Book reviews, art, gaming, Objectivism and thoughts on other topics as they occur.

Apr 1, 2006

Carnival of the Objectivists

Nick Provenzo takes advantage of his second Carnival of the Objectivists to rag me some more on the one political post I've made in approximately two months. Oh, well, I'll live.

5 comments:

SN said...

Hopefully, the taunt will intrigue readers enough to click-through.
Oops!

Jennifer Snow said...

I'm just grousing at him because I've gotten the impression that it makes him uncomfortable. I don't think he likes tackling gray area; he wants things to be definite.

I'm not a huge fan of gray area (which is why I hate arguing about actual, concrete politics any more), but I've learned that when it comes down to a question THAT snarled up and difficult, sometimes there IS no right answer. You have to decide to the best of your ability based on the information you have.

And you have to make it your primary task to keep getting more information.

Anonymous said...

"You have to decide to the best of your ability based on the information you have."

"And you have to make it your primary task to keep getting more information."

Kudos to you!

Anonymous said...

Not a fan of grey areas?

You had no trouble answering the "grey area" questions of what kind of rights immature or impared humans have (after your "Courage in Action" post).

It's the same with the epirical problems of what specific policy will be most effective in war. There is sometimes no obvious philosophical answer and no single right path to take. But anything that seems grey at a distance is actually all black-and-white up close. There are supreme values at stake, philosophical principles to defend, moral limits on what kind of actions are acceptable, and -- very importantly -- philosophical principles as to what methodology to use to discover the best, most effective actions to take.

One black-and-white issue I'll stand up for in war is that a nation that uses force only in self-defense should, within the best of its abilities, limit the scope of destruction to that necessary for victory (or survival).

To quote from my TIA article on the invasion of Iraq "The Centurions of American Ingenuity":


In his speech on the Aircraft Carrier Lincoln, President George Bush summed up the achievement of th[e] new, more powerful, more precise American military machine:

"Operation Iraqi Freedom was carried out with a combination of precision, speed, and boldness…the world had not seen before…In defeating Nazi Germany and imperial Japan, Allied Forces destroyed entire cities, while enemy leaders who started the conflict were safe until the final days.
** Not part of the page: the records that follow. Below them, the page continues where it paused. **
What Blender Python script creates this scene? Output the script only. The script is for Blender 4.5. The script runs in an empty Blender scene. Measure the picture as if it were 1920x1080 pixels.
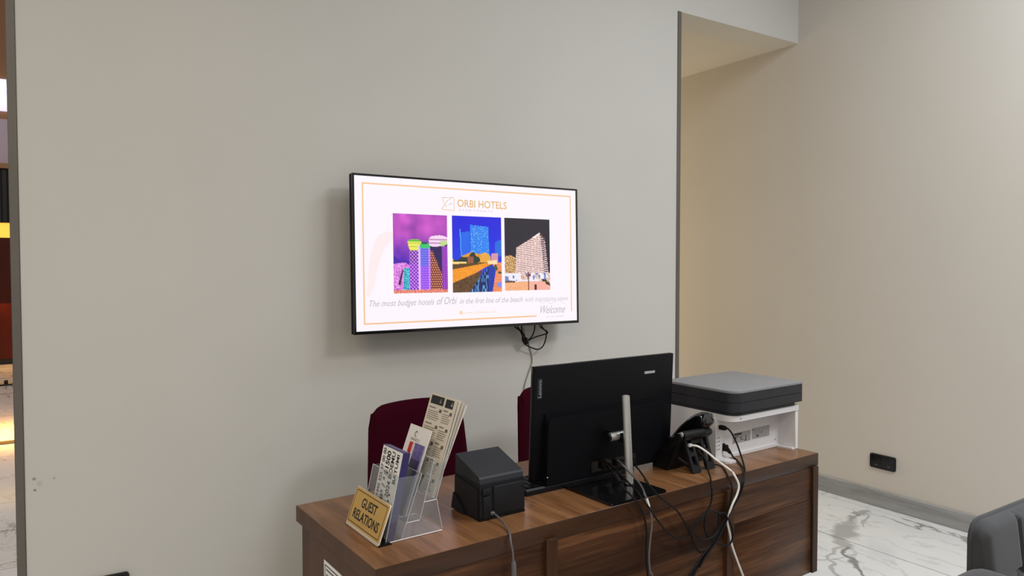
import bpy, bmesh, math, random
import numpy as np
from mathutils import Vector, Matrix
random.seed(7)
C = bpy.context.scene
COL = C.collection
R = math.radians

# ------------------------------------------------------------------ camera, world, lights, exposure
cd = bpy.data.cameras.new('camera'); cam = bpy.data.objects.new('camera', cd); COL.objects.link(cam)
cd.sensor_width = 36; cd.lens = 1351.08 / 1920 * 36; cd.clip_start = .02; cd.clip_end = 100
cam.location = (0, 0, 1.4)
cam.rotation_euler = (R(90 - 1.795), 0, R(56.866 - 90))
C.camera = cam
C.view_settings.view_transform = 'Standard'; C.view_settings.look = 'None'
C.view_settings.gamma = 1; C.view_settings.use_curve_mapping = False
C.view_settings.exposure = 0.0
w = bpy.data.worlds.new('world'); C.world = w; w.use_nodes = True
w.node_tree.nodes['Background'].inputs[0].default_value = (1.0, .985, .96, 1)
w.node_tree.nodes['Background'].inputs[1].default_value = .56


def area(name, loc, size, energy, color=(1, .95, .88), target=None):
    l = bpy.data.lights.new(name, 'AREA'); l.shape = 'RECTANGLE'; l.size, l.size_y = size
    l.energy = energy; l.color = color
    o = bpy.data.objects.new(name, l); COL.objects.link(o); o.location = loc
    if target:
        o.rotation_euler = (Vector(target) - Vector(loc)).to_track_quat('-Z', 'Y').to_euler()
    return o


for x, y, e, c in [(-1.25, .5, 33, (1, .82, .57)), (3.0, .8, 34, (.80, .90, 1)), (-1.4, -1.6, 44, (1, .90, .74)), (.6, -2.2, 14, (.95, .98, 1)),
                   (2.75, -.6, 72, (.95, .97, 1))]:
    area('ceiling_panel_light', (x, y, 3.52), (.9, .9), e, c)
area('passage_fill_light', (3.5, 6.0, 1.25), (.9, 2.0), 40, (1, .85, .58), (3.6, 3.0, 1.0))  # unseen light added to warm the passage wall
area('far_floor_fill', (-1.0, 12.3, 1.0), (2.4, .3), 34, (1, .46, .10), (-1.0, 11.0, 0))  # unseen low light added for the amber glow on the far floor
area('far_fill_light', (-1.0, 6.2, 4.6), (1.2, 1.2), 90, (1, .88, .80))  # unseen overhead light added to brighten the rest of the far room

# ------------------------------------------------------------------ materials


def lin(c):
    return tuple(((v / 255) / 12.92 if v / 255 <= .04045 else ((v / 255 + .055) / 1.055) ** 2.4) for v in c)


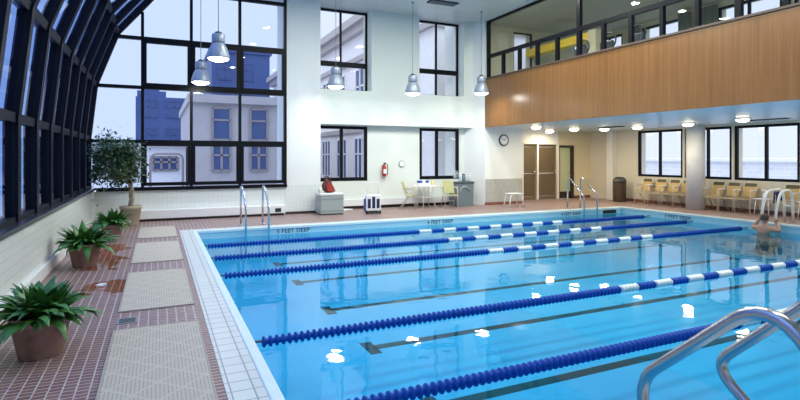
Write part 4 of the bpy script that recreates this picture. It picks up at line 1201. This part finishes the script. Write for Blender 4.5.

Military power was used to end a regime by breaking a nation. With new tactics and precision weapons, we can achieve military objectives without directing violence against civilians…[I]t is a great advance when the guilty have more to fear from war than the innocent."

Free nations have always had an advantage in the use of force. The moral basis of their sovereignty – the delegation of the individual’s right to self defense – becomes a practical principle for guiding a nation’s actions in war. It establishes rational purposes and limits in making war. It focuses the power of the armed forces on enemy military objectives, the destruction of which materially affect the outcome of the war. It spares, as much as possible, the people of the conquered nation from the destruction of war – liberating them without killing their families and destroying all of their possessions – making grateful friends of former enemies.

By contrast, dictatorships always go down fighting in an orgy of killing – surrounding their headstones with the graves of as many of their own countrymen, soldiers and civilians alike, as their limited material capacity allows. For dictatorships war is merely an opportunity to greatly expand scope and speed of the murder of their own people. Hitler converted his invasion of Eastern Europe into the “Final Solution” to the Jewish question. Simultaneously, Stalin took advantage of the chaos his army’s collapse in 1941, during the initial German invasion, and ordered the head of his secret police to liquidate over 1 million suspected opponents.

Jennifer Snow said...

I'm not a HUGE fan, but I can tackle it when the need arises. A good thing, because it certainly does! Still, I eventually get Politics Fatigue, whereas if I were a really serious politico, I never would.

My difficulty lies not with specific issues or methodology (both of which are, in my mind at least, not tremendously difficult), but with personalities. It can be so difficult to know an individual's motivations (especially if that individual has severely mixed premises) that it can become almost impossible to sort out who is the best person to support for some specific task.